The state has stayed where we left it.
pip-installable modules are good, but it should be possible to install
them without having admin rights.
Plugins have made the success of many softwares (firefox and eclipse
come to mind) , and relying on users for less-used features would be
nice too.
Now if only I could find some free time...
Le 23/10/2014 18:36, Gonzalo A. PEÑA CASTELLANOS a écrit :
What is the current state of this discussion of plugins in spyder?
I have been using django and django-cms lately and I know Spyder is not
a framework (like django is), but would it make sense to provide some
decoupling of a spyder base and the different plugins so that they could
be pip installable and maybe easier to maintain?
I am right now in the process of adding a conda package manager plugin
but I have been thinking of other plugins that could make work easier in
many other fields/directions that could leverage on a core. On the long
run when Spyder moves to github (which is something that is almost
agreed on as I understand) and hopefully more contributors jump on board
we should make it easier to develop spyder and plugins for spyder.
Making all the plugins live inside the main repo will make in the future
spyder much harder to maintain (or at least more annoying?). Just as
Django has a ton of packages that enhance functionality and play (in
theory) nicely together, and depend on spyder, could we make something
on this direction happen maybe by doing a bit of metaclassing to
simplify the definition of plugin base classes?
Right now there is a compatibility library for py2 and py3 that lives
within spyder but there is also 'six' so if six takes care of that
spyder does not have to....
We could have something like
pip install spyder-plugin-conda
pip install spyder-plugin-x
pip install spyder-plugin-y
and spyder should be able to autodiscover this plugins and allow for
enabling or disabling them (dialog...)
Spyder plugins should be able to run by themselves (but depend on other
modules inside spyderlib or even by separating modules from spyder that
deal with this, the 'six' example...)
We could even have something like spyder-qtwidgets or whatever and have
a set of widgets defined in there.
I am also aware there are few developers/contributors right now and this
seems like a daunting move, but in the long run I think it would pay off
tremendously as plugins can be maintained by their own developers,
without having the core of spyder contributors worry about this, except
for having a clear and hopefully not so volatile plugin-api.
Cheers
On Wednesday, December 11, 2013 8:39:43 PM UTC+1, anatoly techtonik wrote:
I am not a favor of mimicking other approaches.
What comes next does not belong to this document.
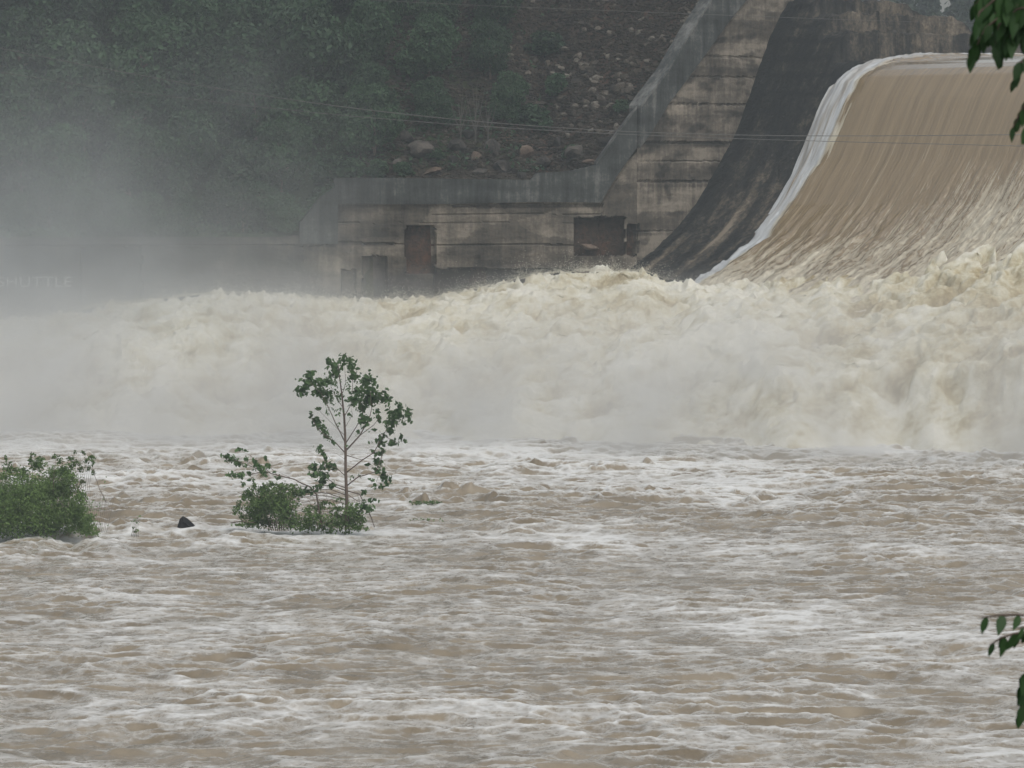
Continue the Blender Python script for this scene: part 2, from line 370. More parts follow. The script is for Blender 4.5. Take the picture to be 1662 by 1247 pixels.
Zd = np.where(U > 6.6, np.minimum(Zd, np.interp(T, FLOW_T, FLOW_Z) - .5), Zd)
tone = .27 - .10 * sst(-8.5, -10, T) + .34 * fbm(U * .8, T * .22, 4, 107) + .10 * sst(-10.5, -13, T) + .75 * np.clip(fbm(U * 1.1 + 3, T * .16, 3, 108) + .06, 0, 1) * sst(-7, -2.5, T) \
    + .16 * sst(-14, -17, T) - .26 * sst(.14, .04, np.abs((Zd + .25 * fbm(U, T, 2, 122)) % .95 - .5)) * sst(-6, -8, T) - .16 * sst(.9, .2, np.abs(U - .3)) - .12 * sst(4.9, 6.2, U) + .15 * sst(.3, .1, lev - Zd) * (T < -8.5) * (1 + 1.2 * fbm(U, T, 3, 109))
child_np('dry_face', [ut(a, b, c) for a, b, c in zip(U.ravel(), T.ravel(), Zd.ravel())], grid_faces(*U.shape), MAT['masonry'], dam, attrs={'tone': tone})
uu = spaced([(7.5, 61, 3)]); tt = spaced([(-16, 5, .7)]); U, T = np.meshgrid(uu, tt)
Zb = np.interp(T, FLOW_T, FLOW_Z) - .9
child_np('concrete_crest', [ut(a, b, c) for a, b, c in zip(U.ravel(), T.ravel(), Zb.ravel())], grid_faces(*U.shape), MAT['masonry'], dam, attrs={'tone': U * 0 + .3})
m = MB(); m.v = []
P = [ut(-1.2, -34, -3), ut(61, -34, -3), ut(61, -16, -3), ut(-1.2, -16, -3)]
q = MB(); q.add([*P, *[p + np.array([0, 0, 18.5]) for p in P]], [(0, 1, 5, 4), (1, 2, 6, 5), (2, 3, 7, 6), (3, 0, 4, 7), (4, 5, 6, 7)])
q.v = [tuple(np.array(p) - np.array(dam.location)) for p in q.v]; q.build('upstream_body', MAT['masonry'], dam)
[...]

Spyder is a
scientific IDE, so
there should some research first. Usability research that will make
it better than
others.
About updates sites of ImageJ. I really doubt it is secure. Without
https://,
certificates and checksums the update process can easily be hacked
to install
altered plugins into your source code tree to steal you next
scientific discovery. =)
Guys from distutils made a great effort to protect the communication
channel
between user system and PyPI in last year. They didn't have other
choice. It is
now complicated and may not be reliable, because some issues are hard to
check. I don't want to mess with that stuff in Spyder. So, no
third-party update
sites, but..
To simplify things, there can be registry, *but.. it is step 2*
(year 2015+). The
registry of approved (signed?) hash#size values comes shipped with
Spyder.
hash#size lookup is made against plugin repository/wiki page, to
fund a link that
matches hash#size. Even if download site gives you malicious
package, if the
hash#size won't match, it will be ignored. Today it is possible to
craft files that
match given md5 hash for sure, but I'd like to know if sha1+filesize
limitation
makes it practically impossible? Anyway, this is a plan for distant
future.
*Step 1*.
In closest perspective, the plugin discovery should be done by
lookup from
certain known locations + paths in Spyder config to reference to unknown
paths (I like using things from repository checkouts). Config can
also be used
to quickly enable/disable plugins. I'd like to avoid installation,
unpacking and
safety checking. If `pip` can do this securely - I'd fully trust it.
I am against Python-wide plugin installation. Plugins have nothing
to do with
Python installations - I may run multiple Spyder versions (flavors)
with the
same interpreter and I don't want plugins to popup from nowhere and
crash
IDE due to incompatible API.
So, let's concentrate on lookup order first, then on config with
custom paths,
then think about everything else. `installation` will be dialog with
optional
autodiscovery, but with obligatory manual way to add plugin by
specifying a
path to it.
Going with Bitbucket /contrib/ or /plugins/ IMHO is a good way for
the starter
of third-party plugins and work on decoupled API.